The mayor of a small town near Yerevan who was arrested late last month after reportedly shooting dead a local rival has been reelected for another three-year term, election officials said on Monday.

Official results of Sunday’s election showed Armen Keshishian winning nearly 50 percent of the vote, against 41.5 percent polled by his sole challenger for the post of Nor Hajn mayor. It is the first time that a jailed person wins an election in post-Soviet Armenia.

“It can be said the election in Nor Hajn was the most peaceful in the entire district,” the chairman of the district election commission, Gnel Ghalumian, told RFE/RL. “I feared something bad might happened, but everything was alright.” He said the commission has not received any written complaints from the defeated candidate.

Keshishian has been under police custody since a September 24 bitter argument with the head of the local power distribution network, Ashot Mkhitarian, which resulted in the latter’s death.

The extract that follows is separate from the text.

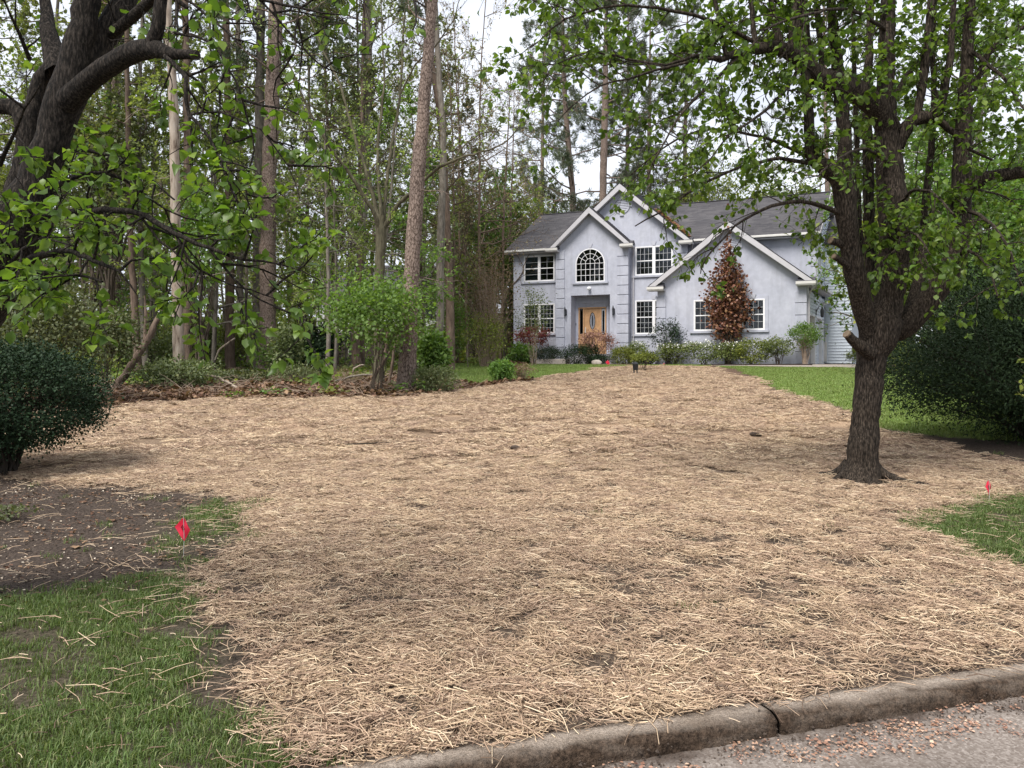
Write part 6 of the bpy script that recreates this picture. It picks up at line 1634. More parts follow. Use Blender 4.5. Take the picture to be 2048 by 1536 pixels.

Witnesses, among them two police officers, said the incumbent mayor fired several gunshots at Mkhitarian from an almost point-bank range.

The killing took place in broad daylight at the site of what law-enforcement authorities call “illegal construction” financed by the victim. Keshishian was reportedly furious with his failure to obtain permission for the construction. Keshishian is now facing a lengthy prison sentence, charged with a “premeditated murder committed in a way that endangered many peoples’ lives.”

The two men are said to have fallen out last year, leading Mkhitarian to back the mayor’s election challenger who heads the local branch of the Yerkrapah Union of the Nagorno-Karabakh war veterans. The dead man was reputed to be a protégé of Armenian “oligarch” Gagik Tsarukian, while Keshishian was until now close to Prime Minister Andranik Markarian’s Republican Party.

The outcome of the Nor Hajn election may have given Keshishian a huge moral boost, but it is unlikely to prevent his trial and almost certain imprisonment. Under Armenian law, criminal suspects can contest any election before being found guilty by court. And unlike parliament deputies, heads of local government do not enjoy immunity from prosecution.

“I have no idea how he is to govern the town until the court verdict,” said Ghalumian.

It has emerged that the handgun used in the Nor Hajn shooting had been presented to Keshishian by Markarian. Newspaper reports have said Markarian’s gift pistols have also been used in other crimes. The embarrassed prime minister assured journalists last week that the Armenian police will now screen prospective recipients of such presents “more strictly.”

Sunday also saw local elections in 12 other towns and some 270 villages across Armenia. The polls were effectively boycotted by the opposition.